Thursday, July 10, 2008

Did the World Ever Look This Good?

When I was a kid in the 70s, gazing at these ads from old National Geographic magazines, I thought something horrible had happened to make the world so much less interesting than it was in the 40s and 50s. To a certain extent, I think the 60s did drain an awful lot out of our collective aesthetic. It's as if people stopped trying. Clothes got uglier, interior design got uglier, architecture got uglier. A complete, mass hypnosis which caused a total rejection of everything aesthetically pleasing.
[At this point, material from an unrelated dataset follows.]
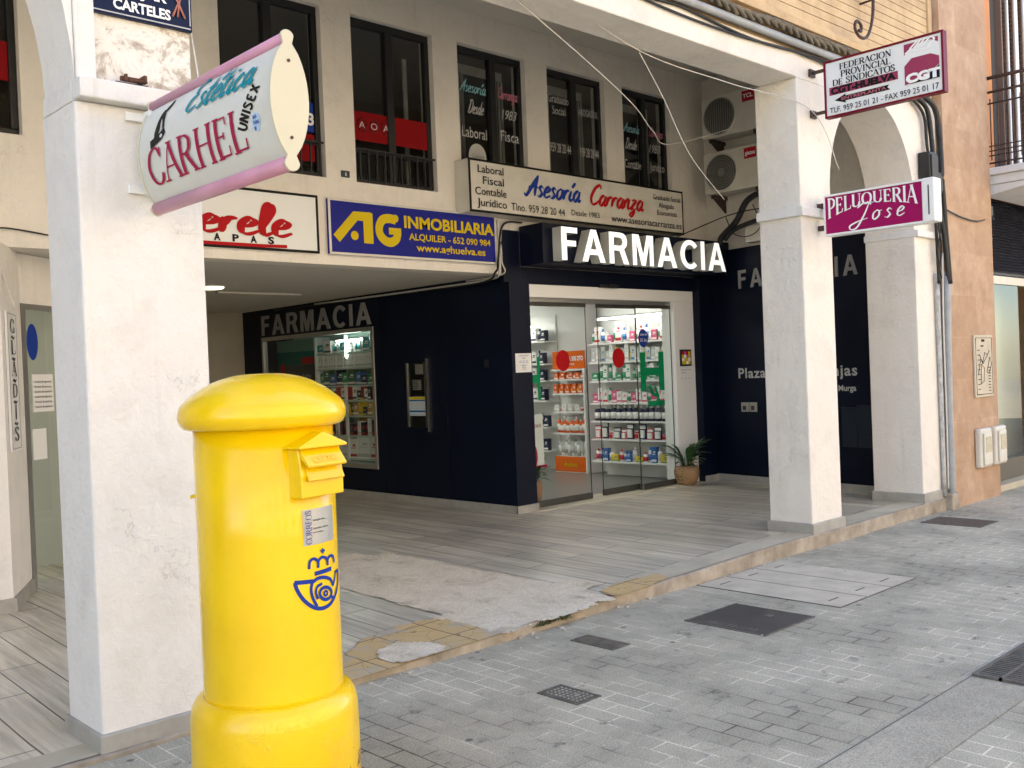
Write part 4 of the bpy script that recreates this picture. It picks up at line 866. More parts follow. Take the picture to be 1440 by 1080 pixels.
for tx, s, t, w_, sz in (('FEDERACION', .14, .80, .45, .105), ('PROVINCIAL', .15, .67, .43, .105), ('DE SINDICATOS', .075, .54, .54, .105)):
    words(tx, cgp(s, t), MY, ZV, w_ * .955, sz * .453, L_black, cg, 'serif', 1.15, lift=.001)
L_mar = letter('maroon_print', (.30, .045, .10))
b = B(); b.prism([cgp(.045, .385), cgp(.635, .385), cgp(.635, .525), cgp(.045, .525)], (-.001, 0, 0)); b.done('panel', L_mar, cg)
txt('CGT-HUELVA', cgp(.06, .40, .003), MY, ZV, .535, .05, L_black, cg, bold=.06)
b = B(); b.prism([cgp(.09, .285), cgp(.19, .365), cgp(.185, .33), cgp(.56, .33), cgp(.545, .29), cgp(.57, .245), cgp(.185, .245), cgp(.19, .205)], (-.001, 0, 0)); b.done('arrow', L_black, cg)
txt('ENTREPLANTA', cgp(.15, .262, .003), MY, ZV, .37, .024, letter('dull_maroon_print', (.42, .12, .16)), cg, bold=.03)
txt('TLF. 959 25 01 21 - FAX 959 25 01 17', cgp(.045, .075), MY, ZV, .87, .045, L_black, cg, bold=.005)
b = B(); b.prism([cgp(.69, .245), cgp(.69, .87), cgp(.97, .87), cgp(.97, .245)], (-.0008, 0, 0)); lo = b.done('emblem', m_signw, cg)
b = B(); b.prism([cgp(.69, .30, .003), cgp(.69, .56, .003), cgp(.75, .67, .003), cgp(.90, .67, .003), cgp(.965, .60, .003), cgp(.965, .47, .003), cgp(.90, .38, .003)], (-.0008, 0, 0)); b.prism([cgp(.69, .74, .003), cgp(.69, .92, .003), cgp(.96, .92, .003), cgp(.96, .83, .003), cgp(.9, .9, .003), cgp(.8, .88, .003)], (-.0008, 0, 0)); b.prism([cgp(.69, .245, .0028), cgp(.69, .30, .0028), cgp(.80, .34, .0028), cgp(.90, .385, .0028), cgp(.80, .30, .0028)], (-.0006, 0, 0)); b.done('octagon', L_mar, lo)
b = B(); b.prism([cgp(.72, .25, .0042), cgp(.965, .25, .0042), cgp(.965, .46, .0042), cgp(.9, .37, .0042), cgp(.82, .30, .0042)], (-.0006, 0, 0)); b.done('shade', L_black, lo)
txt('CGT', cgp(.70, .275, .0055), MY, ZV, .26, .062, L_white, lo, bold=.07)
b = B(); kq = 0
for P in ([(.74, .83), (.80, .93)], [(.77, .82), (.83, .94)], [(.80, .81), (.86, .94)], [(.83, .82), (.90, .93), (.93, .88), (.88, .80), (.91, .85)], [(.73, .81), (.80, .78), (.87, .77), (.90, .80)], [(.70, .76), (.75, .83)]):
    kq += 1; stroke_poly(b.bm, spline([(a_, c_, 0) for a_, c_ in P], 5), .018, lambda a_, c_, z: cgp(a_, c_, .0052 + z), kq * .0001)
b.done('clasped_hands', L_white, lo, normals=False)
# hairdresser sign: lightbox with white end
x = 7.36; pj_ = thing('hairdresser_sign', 'magenta lightbox reading PELUQUERIA JOSE in white, lower of the two on the right pillar', 'sign', (7.4, 3.99, 2.5))
m_mag = letter('magenta_panel', (.33, .008, .10), .35)
B().box(x, x + .10, 3.20, 3.985, 2.52, 2.815).done('sign_face', m_mag, pj_)
b = B()
for a in ((3.16, 3.995, 2.503, 2.519), (3.16, 3.995, 2.816, 2.832), (3.986, 3.998, 2.5195, 2.8155)): b.box(x - .008, x + .108, *a)
b.done('frame', m_white, pj_)
B().box(x - .012, x + .115, 3.10, 3.199, 2.505, 2.835).done('end_cap', m_white, pj_, bevel=.012, seg=3)
b = B().box(x - .014, x - .012, 3.14, 3.15, 2.56, 2.78); b.done('slot', m_dark, pj_)
def pelw(a, c_):
    q = a / .73; hh = .085 + (.075 if q < .5 else .058) * abs(2 * q - 1) ** 1.7
    return a, .165 - (1 - c_) * hh
words('PELUQUERIA', (x - .001, 3.965, 2.635), MY, ZV, .73, 1.0, L_white, pj_, 'serif', 1.15, warp=pelw, gap=.02)
words('Jose', (x - .001, 3.74, 2.585), MY, ZV, .40, .135, L_white, pj_, 'script', .75, .25, gap=.22)
B().box(7.40, 7.44, 3.98, 4.08, 2.56, 2.60).box(7.40, 7.44, 3.98, 4.08, 2.74, 2.78).done('bracket', m_iron, pj_)
# flat boards on the mezzanine wall
def board(nm, lab, x0, x1, z0, z1, y0, y1, fm, fr, fw_, ext=0):
    t = thing(nm, lab, 'sign', ((x0 + x1) / 2, y1, z0))
    B().box(x0 + ext, x1 - ext, y0, y1, z0 + ext, z1 - ext).done('board', fm, t, bevel=.002)
    b = B(); y = y0 - .002
    for a in ((x0, x1, z0, z0 + fw_), (x0, x1, z1 - fw_, z1), (x0, x0 + fw_, z0 + fw_, z1 - fw_), (x1 - fw_, x1, z0 + fw_, z1 - fw_)): b.box(a[0], a[1], y, y0 + .004, a[2] + .0004, a[3] - .0004)
    b.done('border', fr, t); return t
kb = board('bar_sign', 'white board with a red brush script name, half hidden behind the left pillar', 2.95, 4.53, 2.56, 3.045, 7.02, 7.058, m_signw, L_black, .022, .004)
yk = 7.019
b = words('Kerele', (3.20, yk, 2.68), XV, ZV, 1.06, .25, L_red, kb, 'script', 1.25, .12)
for k, ch in enumerate('TAPAS'): txt(ch, (3.43 + .155 * k, yk, 2.615), XV, ZV, .055, .055, L_black, kb, bold=.04)
b = B(); stroke_poly(b.bm, [(3.2, 2.592), (3.6, 2.592), (4.0, 2.594), (4.22, 2.60)], lambda d: .026, lambda a_, c_, z: Vector((a_, yk - .004, c_)), 0); b.done('underline', L_red, kb, normals=False)
ag = board('estate_agency_sign', 'royal blue board with yellow AG lettering of an estate agency', 4.63, 6.545, 2.565, 3.04, 7.02, 7.058, letter('royal_blue_panel', (.012, .016, .22), .35), m_offw, .02, .004)
ya_ = 7.017; b = B()
def ast(P, w_, k): stroke_poly(b.bm, [Vector((a_, c_, 0)) for a_, c_ in P], w_, lambda a_, c_, z: Vector((a_, ya_ - z, c_)), .0003 * k)
ast([(4.70, 2.70), (4.90, 2.905), (5.06, 2.905)], .085, 1); ast([(5.03, 2.94), (5.03, 2.675)], .10, 2)
g = [(5.33, 2.90), (5.26, 2.91), (5.19, 2.895), (5.15, 2.84), (5.15, 2.77), (5.20, 2.715), (5.27, 2.70), (5.33, 2.735), (5.345, 2.79)]
b2 = [Vector((p_.x, p_.y, 0)) for p_ in spline([(a_, c_, 0) for a_, c_ in g], 6)]; stroke_poly(b.bm, b2, .08, lambda a_, c_, z: Vector((a_, ya_ - z, c_)), .0009); ast([(5.25, 2.80), (5.385, 2.80)], .06, 4)
for (cx_, cz_, r_) in ((4.885, 2.735, .04), (5.325, 2.915, .035)): b.prism([(cx_ + r_ * math.cos(i * .4488), ya_ - .0016, cz_ + r_ * math.sin(i * .4488)) for i in range(14)], (0, .0006, 0))
b.done('monogram', L_yel, ag, normals=False)
txt('INMOBILIARIA', (5.42, ya_, 2.845), XV, ZV, 1.09, .105, L_yel, ag, bold=.035); txt('ALQUILER - 652 090 984', (5.47, ya_, 2.737), XV, ZV, .99, .06, L_yel, ag, bold=.02); txt('www.aghuelva.es', (5.55, ya_, 2.64), XV, ZV, .84, .068, L_yel, ag, bold=.02)
ac = board('advisory_sign', 'long cream lightbox with blue and red script naming a tax advisory', 6.07, 9.36, 3.02, 3.52, 6.85, 7.058, m_offw, L_black, .022, .004)
ys = 6.847
for k, tx in enumerate(('Laboral', 'Fiscal', 'Contable', 'Jurídico')): txt(tx, ((6.18, 6.24, 6.14, 6.16)[k], ys, 3.395 - .105 * k), XV, ZV, (.33, .27, .40, .38)[k], .075, L_black, ac, bold=.008)
words('Asesoría', (6.80, ys, 3.24), XV, ZV, .78, .21, L_blue, ac, 'script', 1.25, .3); words('Carranza', (7.73, ys, 3.235), XV, ZV, .88, .21, L_red, ac, 'script', 1.25, .3)
txt('Tlno. 959 28 20 44', (6.60, ys, 3.075), XV, ZV, .75, .075, L_black, ac); txt('Desde 1983', (7.45, ys, 3.095), XV, ZV, .43, .06, L_black, ac); txt('www.asesoriacarranza.es', (8.07, ys, 3.08), XV, ZV, 1.24, .075, L_black, ac, bold=.008)
for k, tx in enumerate(('Graduado Social', 'Abogado', 'Economista')): txt(tx, ((8.80, 8.90, 8.87)[k], ys, 3.385 - .085 * k), XV, ZV, (.50, .28, .36)[k], .058, L_black, ac, bold=.005)
t = single(B().box(4.80, 4.88, 7.045, 7.058, 3.235, 3.29), 'number_plate', letter('slate_plate', (.05, .07, .08)), 'small slate house number plate between two mezzanine windows', 'sign', (4.84, 7.058, 3.235)); OFF[t.name] = (4.84, 7.058, 3.235); txt('1', (4.83, 7.043, 3.245), XV, ZV, .015, .03, L_sil, t)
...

But more to the point, I think when advertising shifted away from commercial art and placed a greater emphasis on photos, we lost the romantic interpretation of the product/service. Modern advertising shows you (more or less) what something really looks like. Advertisements like this showed you what you wanted that product/service to be. It was wish fulfillment. Sure, it may have been slightly deceitful, which is probably why advertisers moved away from it, but it sure made whatever they were selling look far more appealing.

A cruise to Hawaii is pretty exotic to begin with, but just look at how elegant this cruise is. All the people look so sophisticated. They all know which fork to use and have read the latest bestsellers and will be attending the opening night of the latest Rodgers & Hammerstein musical when they get back to "The City." Mighty appealing to some Joe who just a few years ago was slogging through the snow and mud of the Ardennes, went to college on the G.I. Bill after his discharge, and was just beginning to work his way up at a leading insurance firm. The high life was just within reach, which was more than his old man could say.

And that picture at the top of the ad. Can't you just hear the dialog like an old MGM movie:


"Oh Brad, isn't it just grand? Who would've thought that a country girl from Iowa like me would win a trip to Hawaii just by sending in some box tops? Then I meet a man who went to Harvard and has ancestors who came over on the Mayflower. Now we're in love and after we marry, we'll live on your pineapple plantation and raise beautiful, sun-kissed children. It's more than my heart can stand!"

"Sheila darling, I must come clean. You're far too beautiful and lovely to be deceived any longer. I'm not the man I told you I was. I don't have a wealthy family, or a pineapple plantation on The Big Island. I don't even know where Harvard is! I'm just plain old Brad Grant from Fort Lee, New Jersey. After scraping together the money for my passage, I barely had enough left over to buy this lavender dinner jacket. I intended to work the ol' Brad Grant charm on some rich, widowed socialite and marry her for her money. How was I supposed to know I'd meet and fall in love with the greatest dame in the whole world. I'm a cad, Sheila, and I wouldn't blame you one bit if you slapped my face and walked out of my life right now. But if you do stay with me, I promise to change. I'll make you the happiest woman in the world!"

At least that's what went through my head as I stared at this ad in the basement of my house on a rainy Sunday afternoon.